**Materials provided**:
'''

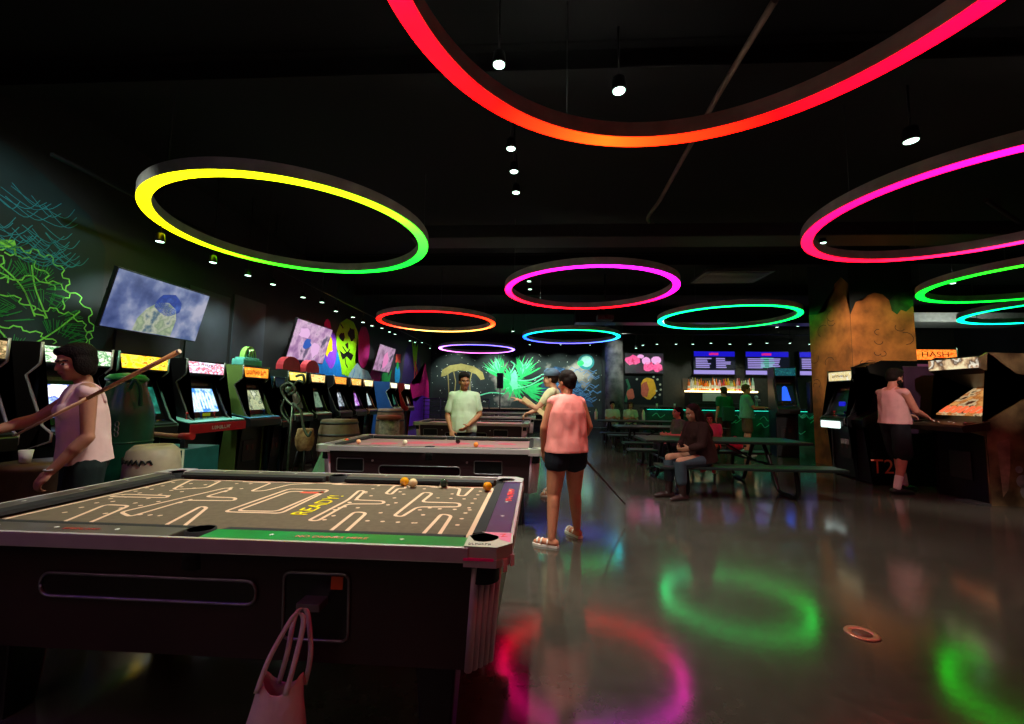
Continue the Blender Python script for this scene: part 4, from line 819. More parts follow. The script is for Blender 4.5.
mb.mi = 7; mb.poly([lw(a, b, 0.009) for a, b in [(17.0, 1.0), (17.4, 1.7), (18.0, 1.65), (18.5, 2.0), (19.0, 1.85), (19.5, 2.2), (20.0, 2.0), (20.3, 2.5), (20.8, 3.1), (21.2, 2.4), (21.6, 2.1), (21.9, 0.4), (18, 0.3)]])
mb.mi = 5; mb.poly([lw(a, b, 0.011) for a, b in [(17.5, 0.9), (18.4, 1.25), (19.4, 1.15), (20.4, 1.45), (21.9, 1.3), (21.9, 0.1), (18, 0.1)]])
o = mb.obj('cartoon_mural', [neon(a, b) for a, b in cols]); o['kind'] = 'structure'; o['label'] = 'bright abstract mural with lime skull like head and pink flames on left wall'
# dark space mural on the far wall
fw = lambda x, z, e=0.004: (x, YB-e, z)
def space():
    m = bpy.data.materials.new('space_mural'); m.use_nodes = True; nt = m.node_tree; b = nt.nodes['Principled BSDF']; b.inputs['Roughness'].default_value = 0.8
    tc = nt.nodes.new('ShaderNodeTexCoord'); n = nt.nodes.new('ShaderNodeTexNoise'); n.inputs['Scale'].default_value = 0.7; n.inputs['Detail'].default_value = 8
    r = nt.nodes.new('ShaderNodeValToRGB'); e = r.color_ramp.elements; e[0].position = 0.38; e[0].color = lin('#0a1616'); e[1].position = 0.66; e[1].color = lin('#98948a')
    q = e.new(0.56); q.color = lin('#1e302e'); nt.links.new(tc.outputs['Object'], n.inputs['Vector']); nt.links.new(n.outputs['Fac'], r.inputs['Fac'])
    v = nt.nodes.new('ShaderNodeTexVoronoi'); v.inputs['Scale'].default_value = 5.5; nt.links.new(tc.outputs['Object'], v.inputs['Vector'])
    lt = nt.nodes.new('ShaderNodeMath'); lt.operation = 'LESS_THAN'; lt.inputs[1].default_value = 0.13; nt.links.new(v.outputs['Distance'], lt.inputs[0])
    mx = nt.nodes.new('ShaderNodeMix'); mx.data_type = 'RGBA'; nt.links.new(lt.outputs[0], mx.inputs[0]); nt.links.new(r.outputs['Color'], mx.inputs[6]); mx.inputs[7].default_value = lin('#b8c8b8')
    nt.links.new(mx.outputs[2], b.inputs['Base Color']); return m
mb = MB(); mb.poly([fw(x, z, 0.003) for x, z in [(XL, 0.6), (XS, 0.6), (XS, 3.72), (XL, 3.72)]]); o = mb.obj('space_mural', space()); o['kind'] = 'structure'; o['label'] = 'dark starry mural covering the far wall'
mb = MB(); g6 = lambda u, v: fw(u, v, 0.009); rr = random.Random(11)
def spray(mb, cx, cz, n, l0, l1, a0, a1, w, r0=0.02):
    for k in range(n):
        a = rr.uniform(a0, a1); L = rr.uniform(l0, l1)
        P = [(cx+r*math.cos(a+0.35*(r/L)*rr.uniform(-1, 1)), cz+r*math.sin(a)) for r in (r0, L*0.5, L*0.8, L)]; N = [(P[0][0], P[0][1])]
        m1 = P[2]; dx, dz = P[3][0]-P[0][0], P[3][1]-P[0][1]; l = math.hypot(dx, dz); nx, nz = -dz/l*w, dx/l*w
        e = 0.005 + 0.003*rr.random(); mb.poly([fw(*P[0], e), fw(P[1][0]+nx, P[1][1]+nz, e), fw(*P[3], e), fw(P[1][0]-nx, P[1][1]-nz, e)])
mb.mi = 0; spray(mb, -1.75, 2.35, 34, 0.6, 1.35, 1.5, 2.7, 0.045); spray(mb, -0.75, 2.4, 40, 0.5, 1.3, 0.5, 1.9, 0.045); spray(mb, -1.1, 2.3, 60, 0.5, 1.15, 3.4, 6.2, 0.05); spray(mb, -0.6, 1.8, 40, 0.5, 1.3, -0.8, 0.5, 0.05); spray(mb, -1.25, 2.3, 50, 0.4, 0.9, 0, 6.28, 0.05)
mb.mi = 1; spray(mb, -1.2, 2.2, 26, 0.3, 0.8, 0, 6.28, 0.04); spray(mb, -1.85, 2.6, 16, 0.4, 1.05, 1.5, 2.7, 0.03); spray(mb, -0.7, 2.6, 20, 0.4, 1.0, 0.6, 1.8, 0.03); mb.poly([fw(x, y, 0.008) for x, y in bl(-1.1, 2.3, 0.22, 0.5, 16, 0.25, 31)])
for P in [[(-1.0, 1.9), (-0.3, 2.05), (0.5, 2.5), (0.9, 2.55)], [(-0.9, 2.3), (-0.2, 2.35), (0.6, 2.75)], [(-2.9, 1.5), (-2.3, 1.65), (-1.6, 1.6)], [(-1.3, 2.7), (-1.1, 3.1), (-1.3, 3.3)]]: ribbon(mb, [(q.x, q.y) for q in smooth_curve([(a, b, 0) for a, b in P], 6)], 0.06, lambda u, v: fw(u, v, 0.011))
mb.mi = 2; P = [(-4.95+0.0, 2.45), (-4.9, 2.8), (-4.5, 3.05), (-3.9, 3.15), (-3.2, 3.0), (-2.75, 2.7), (-2.65, 2.35), (-2.85, 2.3), (-3.1, 2.6), (-3.5, 2.75), (-4.0, 2.8), (-4.4, 2.7), (-4.7, 2.5)]; mb.poly([fw(x, y, 0.006) for x, y in P])
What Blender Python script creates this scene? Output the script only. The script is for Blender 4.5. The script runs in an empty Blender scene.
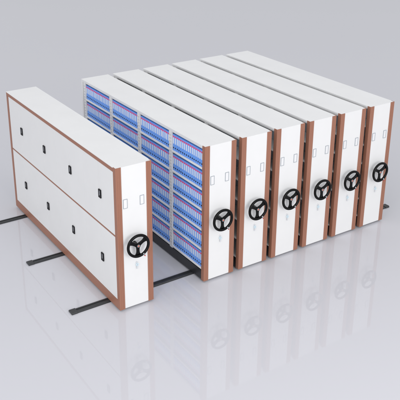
import bpy, bmesh, math, random
from mathutils import Vector, Matrix
random.seed(4)
S = bpy.context.scene
C = S.collection
PI = math.pi

# ------------------------------------------------------------------ materials
def material(name, col, rough=0.5, spec=0.5, metal=0.0, bump=0.0, bscale=60, var=0.0, vscale=3.0, coat=0.0, stretch=None):
    m = bpy.data.materials.new(name); m.use_nodes = True
    nt = m.node_tree; b = nt.nodes['Principled BSDF']
    b.inputs['Base Color'].default_value = (*col, 1)
    b.inputs['Roughness'].default_value = rough
    b.inputs['Specular IOR Level'].default_value = spec
    b.inputs['Metallic'].default_value = metal
    b.inputs['Coat Weight'].default_value = coat
    tc = nt.nodes.new('ShaderNodeTexCoord'); mp = nt.nodes.new('ShaderNodeMapping')
    nt.links.new(tc.outputs['Object'], mp.inputs['Vector'])
    if stretch: mp.inputs['Scale'].default_value = stretch
    if var:
        n = nt.nodes.new('ShaderNodeTexNoise'); n.inputs['Scale'].default_value = vscale; n.inputs['Detail'].default_value = 4
        nt.links.new(mp.outputs[0], n.inputs['Vector'])
        r = nt.nodes.new('ShaderNodeMapRange')
        r.inputs['From Min'].default_value = .3; r.inputs['From Max'].default_value = .7
        r.inputs['To Min'].default_value = 1 - var; r.inputs['To Max'].default_value = 1 + var
        nt.links.new(n.outputs['Fac'], r.inputs['Value'])
        mx = nt.nodes.new('ShaderNodeVectorMath'); mx.operation = 'SCALE'
        mx.inputs[0].default_value = col
        nt.links.new(r.outputs[0], mx.inputs['Scale'])
        nt.links.new(mx.outputs[0], b.inputs['Base Color'])
        r2 = nt.nodes.new('ShaderNodeMapRange')
        r2.inputs['To Min'].default_value = max(0.02, rough - .08); r2.inputs['To Max'].default_value = min(1, rough + .08)
        nt.links.new(n.outputs['Fac'], r2.inputs['Value']); nt.links.new(r2.outputs[0], b.inputs['Roughness'])
    if bump:
        n = nt.nodes.new('ShaderNodeTexNoise'); n.inputs['Scale'].default_value = bscale; n.inputs['Detail'].default_value = 3
        nt.links.new(mp.outputs[0], n.inputs['Vector'])
        bp = nt.nodes.new('ShaderNodeBump'); bp.inputs['Strength'].default_value = bump; bp.inputs['Distance'].default_value = .002
        nt.links.new(n.outputs['Fac'], bp.inputs['Height']); nt.links.new(bp.outputs[0], b.inputs['Normal'])
    return m

WHITE = material('white_powder_coat', (.80, .80, .80), .42, .4, bump=.12, bscale=350, var=.012)
SHELFW = material('shelf_paint', (.86, .85, .83), .45, .4, var=.02)
POST = material('post_paint', (.78, .78, .78), .45, .4, var=.02)
STEEL = material('grey_steel_sheet', (.52, .57, .62), .38, .5, metal=.15, var=.06, vscale=6)
BROWN = material('brown_trim', (.335, .150, .098), .45, .4, bump=.05, bscale=120, var=.035, vscale=3, stretch=(30, 30, 1))
BLACKM = material('black_metal', (.022, .023, .025), .4, .5, var=.1, vscale=8)
RAIL = material('rail_metal', (.035, .037, .04), .38, .5, metal=.2, var=.12, vscale=12)
RAILD = material('rail_groove', (.012, .012, .013), .5, .4)
WHEEL = material('wheel_plastic', (.0015, .0015, .0016), .24, .2, bump=.05, bscale=300)
CHROME = material('chrome', (.45, .46, .48), .25, .5, metal=1)
REDCAP = material('orange_cap', (.70, .13, .05), .35, .5)
REDTIP = material('red_tip', (.75, .05, .05), .35, .5)
BLUE = material('binder_blue', (.165, .385, .92), .40, .5, var=.05, vscale=8, bump=.08, bscale=250)
BLUED = material('binder_board', (.035, .09, .36), .6, .3)
LABEL = material('label_paper', (.78, .85, .95), .6, .3, var=.03)
PINK = material('label_tab', (.86, .09, .22), .5, .3)
RING = material('finger_ring', (.008, .008, .01), .5, .3)
FRAMEG = material('holder_frame', (.36, .40, .44), .35, .5, metal=.3)
PAPER = material('holder_card', (.80, .80, .81), .5, .4)
KEYM = material('bright_key', (.74, .76, .79), .35, .5, metal=.3)
FOB = material('key_fob', (.55, .78, .90), .3, .5)
SLOT = material('slot_dark', (.30, .30, .31), .6, .3)

# ------------------------------------------------------------------ mesh helpers
def box(bm, x0, x1, y0, y1, z0, z1, mi=0):
    v = [bm.verts.new((x, y, z)) for z in (z0, z1) for y in (y0, y1) for x in (x0, x1)]
    for f in ((0, 2, 3, 1), (4, 5, 7, 6), (0, 1, 5, 4), (2, 6, 7, 3), (0, 4, 6, 2), (1, 3, 7, 5)):
        bm.faces.new([v[i] for i in f]).material_index = mi
def prism(bm, pts, a, b, axis, mi=0):
    """extrude a 2D outline: axis 2 -> pts are (x,y); axis 1 -> pts are (x,z); axis 0 -> pts are (y,z)"""
    def P(p, t):
        return {2: (p[0], p[1], t), 1: (p[0], t, p[1]), 0: (t, p[0], p[1])}[axis]
    A = [bm.verts.new(P(p, a)) for p in pts]; B = [bm.verts.new(P(p, b)) for p in pts]
    n = len(pts)
    bm.faces.new(A).material_index = mi; bm.faces.new(B).material_index = mi
    for i in range(n):
        bm.faces.new((A[i], A[(i+1) % n], B[(i+1) % n], B[i])).material_index = mi
def cyl(bm, p0, p1, r0, r1=None, n=24, mi=0, cap=True):
    r1 = r0 if r1 is None else r1
    p0 = Vector(p0); p1 = Vector(p1); d = (p1-p0).normalized()
    u = d.orthogonal().normalized(); w = d.cross(u)
    A = [bm.verts.new(p0 + (u*math.cos(2*PI*i/n) + w*math.sin(2*PI*i/n))*r0) for i in range(n)]
    B = [bm.verts.new(p1 + (u*math.cos(2*PI*i/n) + w*math.sin(2*PI*i/n))*r1) for i in range(n)]
    for i in range(n):
        f = bm.faces.new((A[i], A[(i+1) % n], B[(i+1) % n], B[i])); f.material_index = mi; f.smooth = True
    if cap:
        bm.faces.new(A).material_index = mi; bm.faces.new(B).material_index = mi
def torus(bm, c, R, r, n=72, k=16, mi=0, groove=0.0):
    c = Vector(c); rings = []
    for i in range(n):
        a = 2*PI*i/n; e = Vector((math.cos(a), 0, math.sin(a))); ring = []
        for j in range(k):
            b = 2*PI*j/k
            rr = r
            if groove and abs(math.sin(b)+1) < .05: rr = r - groove
            ring.append(bm.verts.new(c + e*(R + rr*math.cos(b)) + Vector((0, rr*math.sin(b), 0))))
        rings.append(ring)
    for i in range(n):
        for j in range(k):
            f = bm.faces.new((rings[i][j], rings[(i+1) % n][j], rings[(i+1) % n][(j+1) % k], rings[i][(j+1) % k]))
            f.material_index = mi; f.smooth = True
def make(name, bm, mats, parent=None, bevel=0.0, loc=None):
    bmesh.ops.recalc_face_normals(bm, faces=bm.faces[:])
    me = bpy.data.meshes.new(name); bm.to_mesh(me); bm.free()
    for m in (mats if isinstance(mats, (list, tuple)) else [mats]): me.materials.append(m)
    o = bpy.data.objects.new(name, me); C.objects.link(o)
    if parent: o.parent = parent
    if loc: o.location = loc
    if bevel:
        b = o.modifiers.new('bevel', 'BEVEL'); b.width = bevel; b.segments = 2; b.limit_method = 'ANGLE'; b.angle_limit = math.radians(40)
    return o
def B(name, mats, parent, *boxes, bevel=0.0):
    bm = bmesh.new()
    for bx in boxes: box(bm, *bx)
    return make(name, bm, mats, parent, bevel)
def tag(o, label=None, cat=None, group=None, kind=None):
    if label: o['label'] = label
    if cat: o['category'] = cat
    if group: o['group'] = group
    if kind: o['kind'] = kind
    return o
def thing(name, loc, label, cat, group=None):
    o = bpy.data.objects.new(name, None); C.objects.link(o); o.location = loc
    o.empty_display_size = .2
    return tag(o, label, cat, group)
def copy_tree(o, parent=None):
    c = o.copy(); C.objects.link(c)
    if parent: c.parent = parent
    for ch in list(o.children): copy_tree(ch, c)
    return c

# ------------------------------------------------------------------ dimensions (metres)
H, L, W = 2.30, 4.228, 0.578
FLOOR = -0.030
XS = [1.503, 2.188, 2.873, 3.558, 4.243, 4.928]
PT = 0.062                       # thickness of the end panel
TR = 0.088                       # width of the brown trim on the front
SHELF_Z = [0.212, 0.551, 0.897, 1.243, 1.591, 1.938]   # tops of the shelf boards
UP = [0.985, 2.010, 3.035]       # bay posts
FAR = 4.09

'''

**Work to be completed**: Filter the records above for lines containing the word "Blender", and copy those lines.

**Complete answer**:
Continue the Blender Python script for this scene: part 4, from line 819. More parts follow. The script is for Blender 4.5.
What Blender Python script creates this scene? Output the script only. The script is for Blender 4.5. The script runs in an empty Blender scene.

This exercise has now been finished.